The nation's largest makers of ready-to-eat cereals said yesterday that a government victory in the Federal Trade Commission's antitrust suit against the industry would be a damaging blow to American industry based on misguided economic theory.

The record in the FTC's case "consists of nothing more than baseless accusations conjured up to support a now-discredited economic theory," Kellogg Co. said in the final regulatory volley in the case. Kellogg is one of three companies charged with controlling the industry through a "shared monopoly." General Mills Inc. and General Foods Corp. are the other two targets of the action.

General Foods, in a final brief filed with the FTC, charged that a "finding of conspiracy in this case would result in the wholesale condemnation of much of American industry, a result obviously not intended by Congress in the passage of the antitrust laws."

The statements came as the record closed in the eight-year-old case, which has been the target of considerable political criticism, including a statement last Oct. 29 by then-presidential candidate Ronald Reagan. Reagan said the case "has very little basis in fact." If the FTC were to order the breakup of the three cereal companies, the ruling "would have a chilling effect on American industry," Reagan said then.

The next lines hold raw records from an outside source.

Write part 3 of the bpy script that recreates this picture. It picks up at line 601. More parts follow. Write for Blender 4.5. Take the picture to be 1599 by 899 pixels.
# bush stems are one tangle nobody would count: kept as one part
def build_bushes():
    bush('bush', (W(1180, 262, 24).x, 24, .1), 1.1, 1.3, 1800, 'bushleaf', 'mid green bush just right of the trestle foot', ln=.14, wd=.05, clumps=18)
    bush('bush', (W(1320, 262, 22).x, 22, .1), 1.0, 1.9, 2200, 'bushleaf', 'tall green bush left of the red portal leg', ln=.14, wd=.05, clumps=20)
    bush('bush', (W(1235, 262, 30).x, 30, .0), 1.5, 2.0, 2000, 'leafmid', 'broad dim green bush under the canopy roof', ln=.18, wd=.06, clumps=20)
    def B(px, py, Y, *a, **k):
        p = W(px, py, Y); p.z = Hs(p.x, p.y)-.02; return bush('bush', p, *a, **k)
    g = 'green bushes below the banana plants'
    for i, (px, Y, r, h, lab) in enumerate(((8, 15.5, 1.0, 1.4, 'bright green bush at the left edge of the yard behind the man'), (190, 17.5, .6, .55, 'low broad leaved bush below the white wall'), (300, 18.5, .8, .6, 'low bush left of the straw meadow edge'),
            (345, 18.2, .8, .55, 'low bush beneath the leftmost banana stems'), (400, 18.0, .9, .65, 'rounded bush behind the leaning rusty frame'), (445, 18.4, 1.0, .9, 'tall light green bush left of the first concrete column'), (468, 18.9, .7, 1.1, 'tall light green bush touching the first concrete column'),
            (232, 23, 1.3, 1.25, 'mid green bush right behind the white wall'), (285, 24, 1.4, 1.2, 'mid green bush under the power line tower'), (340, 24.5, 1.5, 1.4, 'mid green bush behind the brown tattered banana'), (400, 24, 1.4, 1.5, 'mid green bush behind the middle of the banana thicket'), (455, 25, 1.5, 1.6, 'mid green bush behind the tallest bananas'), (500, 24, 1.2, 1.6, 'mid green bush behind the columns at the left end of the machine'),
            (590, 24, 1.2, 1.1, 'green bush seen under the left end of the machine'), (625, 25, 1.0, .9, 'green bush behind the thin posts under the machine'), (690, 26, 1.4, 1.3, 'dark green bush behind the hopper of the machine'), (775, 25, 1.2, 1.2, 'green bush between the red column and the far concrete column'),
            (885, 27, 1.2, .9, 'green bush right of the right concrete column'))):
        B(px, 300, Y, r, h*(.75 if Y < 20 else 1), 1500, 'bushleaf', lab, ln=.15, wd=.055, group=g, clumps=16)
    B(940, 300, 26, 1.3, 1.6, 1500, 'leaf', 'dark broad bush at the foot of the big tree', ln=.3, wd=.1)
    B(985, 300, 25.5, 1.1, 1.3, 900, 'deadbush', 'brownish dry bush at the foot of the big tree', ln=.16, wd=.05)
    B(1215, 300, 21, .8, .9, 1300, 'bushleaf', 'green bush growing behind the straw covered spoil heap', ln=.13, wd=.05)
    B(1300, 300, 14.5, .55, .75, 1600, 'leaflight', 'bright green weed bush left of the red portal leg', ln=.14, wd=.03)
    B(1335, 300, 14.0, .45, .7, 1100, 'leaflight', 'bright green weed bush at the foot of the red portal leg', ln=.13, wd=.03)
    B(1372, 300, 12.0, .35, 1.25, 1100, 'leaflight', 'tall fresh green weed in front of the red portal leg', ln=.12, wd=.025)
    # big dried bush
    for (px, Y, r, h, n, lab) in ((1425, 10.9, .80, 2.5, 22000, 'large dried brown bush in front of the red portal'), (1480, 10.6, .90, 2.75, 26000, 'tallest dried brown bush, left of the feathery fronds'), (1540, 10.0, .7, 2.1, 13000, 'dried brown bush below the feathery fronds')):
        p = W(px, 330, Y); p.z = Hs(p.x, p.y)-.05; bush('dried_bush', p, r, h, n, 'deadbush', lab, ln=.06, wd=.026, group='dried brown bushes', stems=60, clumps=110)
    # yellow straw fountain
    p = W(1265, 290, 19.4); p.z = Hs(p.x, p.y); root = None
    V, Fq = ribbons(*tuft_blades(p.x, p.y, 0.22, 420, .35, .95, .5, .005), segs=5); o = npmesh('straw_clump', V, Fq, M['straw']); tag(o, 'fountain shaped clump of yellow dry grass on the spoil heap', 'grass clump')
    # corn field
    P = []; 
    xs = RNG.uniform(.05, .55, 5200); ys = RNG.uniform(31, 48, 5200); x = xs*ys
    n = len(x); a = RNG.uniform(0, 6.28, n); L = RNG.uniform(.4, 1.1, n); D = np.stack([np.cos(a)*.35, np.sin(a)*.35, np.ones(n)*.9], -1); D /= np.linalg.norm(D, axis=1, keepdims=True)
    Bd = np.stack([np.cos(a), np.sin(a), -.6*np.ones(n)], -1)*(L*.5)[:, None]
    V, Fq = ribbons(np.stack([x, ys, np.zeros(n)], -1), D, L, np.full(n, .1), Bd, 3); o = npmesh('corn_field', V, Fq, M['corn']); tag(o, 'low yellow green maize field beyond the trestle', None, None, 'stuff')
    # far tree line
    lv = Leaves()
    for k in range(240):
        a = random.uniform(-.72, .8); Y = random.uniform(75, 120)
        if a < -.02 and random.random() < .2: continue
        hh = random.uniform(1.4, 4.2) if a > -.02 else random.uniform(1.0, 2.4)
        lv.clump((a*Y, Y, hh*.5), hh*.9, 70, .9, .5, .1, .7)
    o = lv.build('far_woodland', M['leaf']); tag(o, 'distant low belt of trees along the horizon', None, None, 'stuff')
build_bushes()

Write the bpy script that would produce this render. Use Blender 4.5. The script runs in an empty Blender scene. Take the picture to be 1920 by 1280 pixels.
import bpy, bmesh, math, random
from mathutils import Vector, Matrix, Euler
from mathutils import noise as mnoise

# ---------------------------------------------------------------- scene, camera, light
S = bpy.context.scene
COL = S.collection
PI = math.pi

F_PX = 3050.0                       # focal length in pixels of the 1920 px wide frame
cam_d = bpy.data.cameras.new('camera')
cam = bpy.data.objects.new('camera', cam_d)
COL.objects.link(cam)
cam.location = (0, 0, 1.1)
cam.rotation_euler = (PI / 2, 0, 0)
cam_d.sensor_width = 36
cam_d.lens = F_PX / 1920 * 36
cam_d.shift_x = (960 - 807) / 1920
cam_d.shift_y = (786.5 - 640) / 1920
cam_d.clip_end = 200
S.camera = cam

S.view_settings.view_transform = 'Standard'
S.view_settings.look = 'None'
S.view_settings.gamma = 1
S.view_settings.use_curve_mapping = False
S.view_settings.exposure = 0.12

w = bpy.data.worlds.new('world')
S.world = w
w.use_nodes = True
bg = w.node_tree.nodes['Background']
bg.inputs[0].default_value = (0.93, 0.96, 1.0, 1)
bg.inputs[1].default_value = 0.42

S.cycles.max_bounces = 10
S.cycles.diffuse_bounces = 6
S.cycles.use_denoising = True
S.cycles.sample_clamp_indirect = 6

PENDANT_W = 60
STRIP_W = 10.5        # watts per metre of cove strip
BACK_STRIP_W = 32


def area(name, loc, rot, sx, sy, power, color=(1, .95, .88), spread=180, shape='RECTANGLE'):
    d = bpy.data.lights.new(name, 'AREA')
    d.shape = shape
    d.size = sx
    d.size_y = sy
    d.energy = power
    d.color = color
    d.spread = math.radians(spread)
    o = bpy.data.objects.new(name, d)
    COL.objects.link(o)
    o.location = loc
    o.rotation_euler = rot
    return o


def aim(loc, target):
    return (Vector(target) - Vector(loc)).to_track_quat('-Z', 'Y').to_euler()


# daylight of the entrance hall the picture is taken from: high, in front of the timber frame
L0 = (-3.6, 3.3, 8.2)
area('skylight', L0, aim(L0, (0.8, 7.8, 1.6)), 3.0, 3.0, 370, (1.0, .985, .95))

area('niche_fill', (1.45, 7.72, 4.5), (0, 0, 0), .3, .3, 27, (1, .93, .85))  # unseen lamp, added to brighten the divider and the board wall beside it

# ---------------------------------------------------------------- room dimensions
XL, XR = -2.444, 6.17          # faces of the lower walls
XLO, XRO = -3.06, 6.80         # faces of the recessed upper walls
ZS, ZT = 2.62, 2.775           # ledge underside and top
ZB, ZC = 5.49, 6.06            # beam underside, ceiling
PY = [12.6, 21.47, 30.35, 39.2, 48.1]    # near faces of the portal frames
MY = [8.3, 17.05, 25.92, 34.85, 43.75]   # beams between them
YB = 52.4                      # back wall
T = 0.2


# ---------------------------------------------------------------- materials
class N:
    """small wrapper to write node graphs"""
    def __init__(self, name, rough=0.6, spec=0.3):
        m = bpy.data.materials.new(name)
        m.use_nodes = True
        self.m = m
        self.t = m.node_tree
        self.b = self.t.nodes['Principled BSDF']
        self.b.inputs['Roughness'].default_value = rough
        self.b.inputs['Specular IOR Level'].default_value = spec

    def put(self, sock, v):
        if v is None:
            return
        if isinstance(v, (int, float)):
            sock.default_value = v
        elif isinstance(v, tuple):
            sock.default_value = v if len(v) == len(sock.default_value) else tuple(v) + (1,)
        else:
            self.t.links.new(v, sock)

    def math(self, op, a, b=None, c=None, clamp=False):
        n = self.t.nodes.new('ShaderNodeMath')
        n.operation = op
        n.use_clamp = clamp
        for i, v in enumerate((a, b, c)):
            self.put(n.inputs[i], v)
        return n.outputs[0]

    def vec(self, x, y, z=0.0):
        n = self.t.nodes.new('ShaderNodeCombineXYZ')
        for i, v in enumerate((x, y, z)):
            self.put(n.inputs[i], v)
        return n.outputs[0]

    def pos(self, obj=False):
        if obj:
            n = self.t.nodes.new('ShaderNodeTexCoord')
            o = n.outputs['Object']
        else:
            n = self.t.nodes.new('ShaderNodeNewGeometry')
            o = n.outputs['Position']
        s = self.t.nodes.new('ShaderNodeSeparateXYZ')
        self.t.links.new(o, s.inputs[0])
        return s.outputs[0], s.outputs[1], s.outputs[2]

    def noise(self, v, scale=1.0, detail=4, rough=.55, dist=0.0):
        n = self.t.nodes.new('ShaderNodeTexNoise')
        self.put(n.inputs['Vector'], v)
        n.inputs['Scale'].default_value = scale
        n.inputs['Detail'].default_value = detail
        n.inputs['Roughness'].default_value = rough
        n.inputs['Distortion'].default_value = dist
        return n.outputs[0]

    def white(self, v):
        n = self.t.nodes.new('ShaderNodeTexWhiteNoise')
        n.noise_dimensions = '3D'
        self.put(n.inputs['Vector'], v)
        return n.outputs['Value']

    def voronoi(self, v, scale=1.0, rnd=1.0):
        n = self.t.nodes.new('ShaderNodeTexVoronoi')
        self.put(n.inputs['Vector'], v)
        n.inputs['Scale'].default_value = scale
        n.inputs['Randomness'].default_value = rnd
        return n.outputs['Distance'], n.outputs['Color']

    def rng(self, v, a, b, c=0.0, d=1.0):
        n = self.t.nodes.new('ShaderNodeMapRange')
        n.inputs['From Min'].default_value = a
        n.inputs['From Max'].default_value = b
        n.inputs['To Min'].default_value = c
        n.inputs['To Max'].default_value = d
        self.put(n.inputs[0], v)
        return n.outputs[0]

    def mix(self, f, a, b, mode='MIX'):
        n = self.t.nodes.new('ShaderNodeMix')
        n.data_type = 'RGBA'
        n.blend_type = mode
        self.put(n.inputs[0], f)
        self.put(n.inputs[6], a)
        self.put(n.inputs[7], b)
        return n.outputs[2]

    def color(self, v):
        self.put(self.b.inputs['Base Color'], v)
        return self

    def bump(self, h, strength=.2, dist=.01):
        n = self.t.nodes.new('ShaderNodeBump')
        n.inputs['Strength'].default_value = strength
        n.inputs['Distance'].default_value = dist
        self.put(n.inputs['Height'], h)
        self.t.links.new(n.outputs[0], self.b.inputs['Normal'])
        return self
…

A congressional review of FTC antitrust powers also is expected this year, with the cereal case likely to be a major part of such a probe.

An FTC law judge is expected to issue an initial decision in the case by Nov. 1. The commission then will evaluate that decision.

The FTC has charged that the alleged monopoly among the companies cost consumers more than $1.2 billion in higher grocery store prices between 1958 and 1972 alone. The commission's complaint seeks to split off certain facilities of the companies and institute a licensing procedure of certain cereal brands.